Bmacsys was trying to help. There is no point comparing consoles to pc's it's not the same. It's worse than trying to compare gaming on a laptop with mobile versions of cpu's and gpu's to desktop pc's. If you want a console, buy a console. Saying well a playstation only has this speed and this many cores and my pc has the same but faster cores so it's definitely this many times better is a flawed comparison. Software versions and programming make all the difference in the world, and if you don't think it does then why does a pc game play so much better after just a patch? They don't sneak into your pc and upgrade the parts.
It's easier for gaming consoles since the game developer can write a specific piece of code for a platform which doesn't change. It's highly optimized. They know what processor it has, what memory, what graphics etc. They have no idea what your pc has in it, it could be any one of 15 different amd cpu's or one of 10-15 intel cpu's, in any combination with whatever graphics card. So they have to code it more of a 'one size fits most' and at the same time, none of those will suit any one particular pc the best. It may take more processing and graphics power from a pc to play the same game title in pc format than it takes a console to play the console ported version.
It would make more sense if you've already decided you're going to play a specific game on your pc to find out what pc specs are required for smooth gameplay and at what detail level (mid, high, ultra) and at what resolution. Don't worry about how a console plays a game unless you plan on getting a console since it has no bearing on playing the game on your pc.

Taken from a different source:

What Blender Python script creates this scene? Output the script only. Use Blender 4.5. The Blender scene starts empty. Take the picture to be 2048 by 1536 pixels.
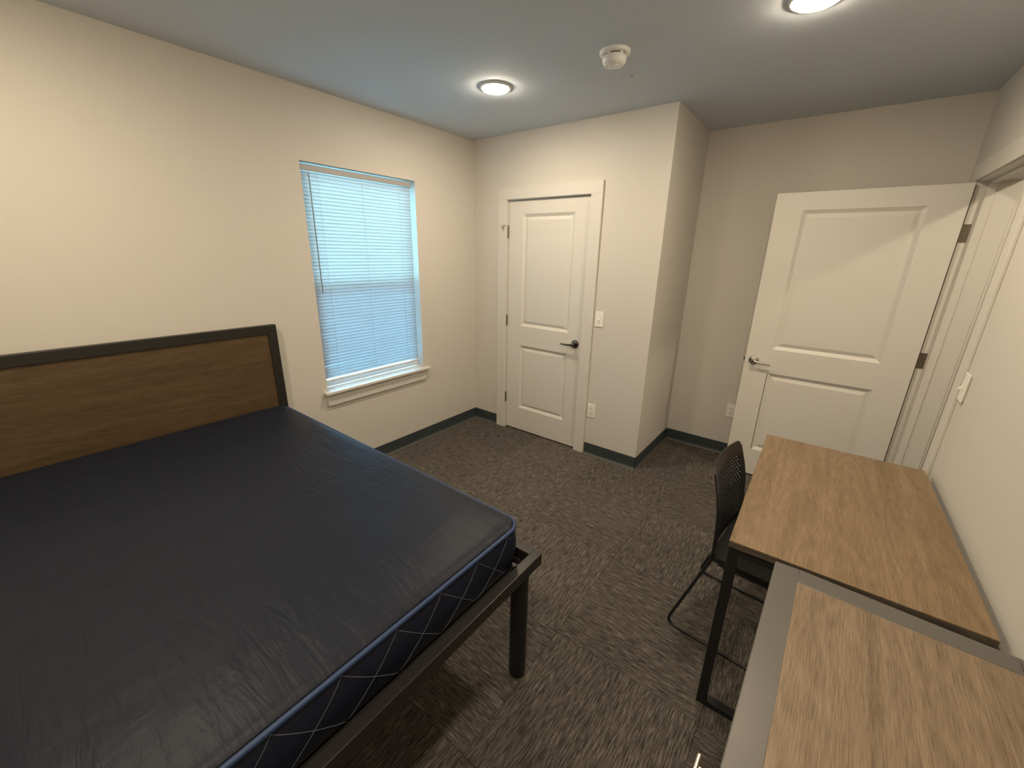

The overhead mentioned by bmacsys is an accurate comment. There's no telling how your pc will play the game from one session to another. Do you have a lot of browser windows open in the background one time and not another time? Are you playing itunes in the background one gaming session and not another? Pc's are so variable when it comes to conditions that your gameplay may be affected from one session to another. Consoles don't suffer from this, they're extremely consistent. In the end, whether your pc is faster than a ps4 isn't relevant. Does the game play at good visual quality and at smooth playable frame rates on your pc? That's all that matters. Whether it plays well or poorly on your pc, how it compares to a ps4 or xbox doesn't change a thing about how it plays for you on the pc platform.